● **THE EXERCISE**
Your task is to transcribe, without alteration, the lines from the top of the material below through the line bearing "COL = SC.collection", inclusive.

● **MATERIAL PROVIDED**
━━━━━━━━━━

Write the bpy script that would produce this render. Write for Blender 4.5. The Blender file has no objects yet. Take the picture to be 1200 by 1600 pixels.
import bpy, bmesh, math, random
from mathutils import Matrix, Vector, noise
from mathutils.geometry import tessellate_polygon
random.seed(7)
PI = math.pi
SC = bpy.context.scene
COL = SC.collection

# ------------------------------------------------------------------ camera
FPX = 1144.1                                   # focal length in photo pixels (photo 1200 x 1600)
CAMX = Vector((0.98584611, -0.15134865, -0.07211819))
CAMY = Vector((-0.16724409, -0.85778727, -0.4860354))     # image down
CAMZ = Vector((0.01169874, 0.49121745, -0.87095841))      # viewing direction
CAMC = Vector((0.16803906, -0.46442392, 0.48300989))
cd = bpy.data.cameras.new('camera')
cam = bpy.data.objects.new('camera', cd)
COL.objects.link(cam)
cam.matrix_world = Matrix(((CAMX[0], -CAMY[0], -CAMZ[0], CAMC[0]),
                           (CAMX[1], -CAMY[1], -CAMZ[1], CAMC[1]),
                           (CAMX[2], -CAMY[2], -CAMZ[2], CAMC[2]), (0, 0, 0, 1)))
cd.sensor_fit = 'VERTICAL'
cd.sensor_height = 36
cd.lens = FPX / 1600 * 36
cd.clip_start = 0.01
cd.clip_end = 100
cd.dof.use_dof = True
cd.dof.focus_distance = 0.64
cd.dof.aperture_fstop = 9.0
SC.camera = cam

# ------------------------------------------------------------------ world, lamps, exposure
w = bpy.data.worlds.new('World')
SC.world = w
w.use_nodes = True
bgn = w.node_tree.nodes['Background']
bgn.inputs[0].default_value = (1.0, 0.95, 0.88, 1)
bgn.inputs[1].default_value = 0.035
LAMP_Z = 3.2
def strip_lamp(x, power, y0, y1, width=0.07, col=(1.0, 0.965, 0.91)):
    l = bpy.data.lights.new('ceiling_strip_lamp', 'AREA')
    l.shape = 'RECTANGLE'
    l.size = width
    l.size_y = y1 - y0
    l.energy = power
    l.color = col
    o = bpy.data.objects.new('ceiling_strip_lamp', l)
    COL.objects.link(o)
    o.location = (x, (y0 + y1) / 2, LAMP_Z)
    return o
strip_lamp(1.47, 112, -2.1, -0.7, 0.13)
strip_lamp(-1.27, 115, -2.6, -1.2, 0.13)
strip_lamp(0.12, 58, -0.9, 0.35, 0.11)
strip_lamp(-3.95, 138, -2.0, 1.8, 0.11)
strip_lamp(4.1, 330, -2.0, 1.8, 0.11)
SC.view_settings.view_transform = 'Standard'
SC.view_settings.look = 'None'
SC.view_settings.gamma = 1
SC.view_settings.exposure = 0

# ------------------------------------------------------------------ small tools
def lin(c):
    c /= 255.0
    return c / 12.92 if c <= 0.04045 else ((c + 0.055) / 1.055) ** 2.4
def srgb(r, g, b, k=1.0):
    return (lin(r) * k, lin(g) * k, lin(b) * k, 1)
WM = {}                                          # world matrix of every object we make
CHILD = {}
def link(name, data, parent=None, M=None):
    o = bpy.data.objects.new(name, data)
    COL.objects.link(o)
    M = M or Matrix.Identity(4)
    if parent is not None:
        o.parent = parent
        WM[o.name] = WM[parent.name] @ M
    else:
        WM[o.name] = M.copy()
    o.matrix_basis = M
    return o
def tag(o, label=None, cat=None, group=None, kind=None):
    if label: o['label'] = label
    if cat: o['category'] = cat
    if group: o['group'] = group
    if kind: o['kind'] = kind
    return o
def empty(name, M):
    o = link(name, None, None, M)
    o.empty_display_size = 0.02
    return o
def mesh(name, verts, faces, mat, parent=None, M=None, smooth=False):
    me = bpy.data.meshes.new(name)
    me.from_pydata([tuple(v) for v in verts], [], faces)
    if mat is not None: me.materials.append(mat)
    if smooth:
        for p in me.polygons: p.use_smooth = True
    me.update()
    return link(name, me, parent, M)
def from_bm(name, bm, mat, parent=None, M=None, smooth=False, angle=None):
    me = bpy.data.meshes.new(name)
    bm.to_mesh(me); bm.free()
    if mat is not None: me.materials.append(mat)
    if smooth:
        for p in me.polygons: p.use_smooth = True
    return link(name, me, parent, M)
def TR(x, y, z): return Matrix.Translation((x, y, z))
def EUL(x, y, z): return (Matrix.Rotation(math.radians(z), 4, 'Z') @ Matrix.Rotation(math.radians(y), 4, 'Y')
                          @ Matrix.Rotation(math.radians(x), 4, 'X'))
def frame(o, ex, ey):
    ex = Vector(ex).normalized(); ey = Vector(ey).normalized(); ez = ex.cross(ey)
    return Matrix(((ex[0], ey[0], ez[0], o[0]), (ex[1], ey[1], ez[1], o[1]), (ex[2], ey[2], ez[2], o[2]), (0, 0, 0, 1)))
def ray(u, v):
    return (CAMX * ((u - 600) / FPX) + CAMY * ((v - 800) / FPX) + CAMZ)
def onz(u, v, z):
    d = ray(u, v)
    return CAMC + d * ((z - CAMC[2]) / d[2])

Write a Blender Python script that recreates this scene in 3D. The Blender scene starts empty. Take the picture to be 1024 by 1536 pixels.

━━━━━━━━━━

● **FINAL ANSWER**
Write the bpy script that would produce this render. Write for Blender 4.5. The Blender file has no objects yet. Take the picture to be 1200 by 1600 pixels.
import bpy, bmesh, math, random
from mathutils import Matrix, Vector, noise
from mathutils.geometry import tessellate_polygon
random.seed(7)
PI = math.pi
SC = bpy.context.scene
COL = SC.collection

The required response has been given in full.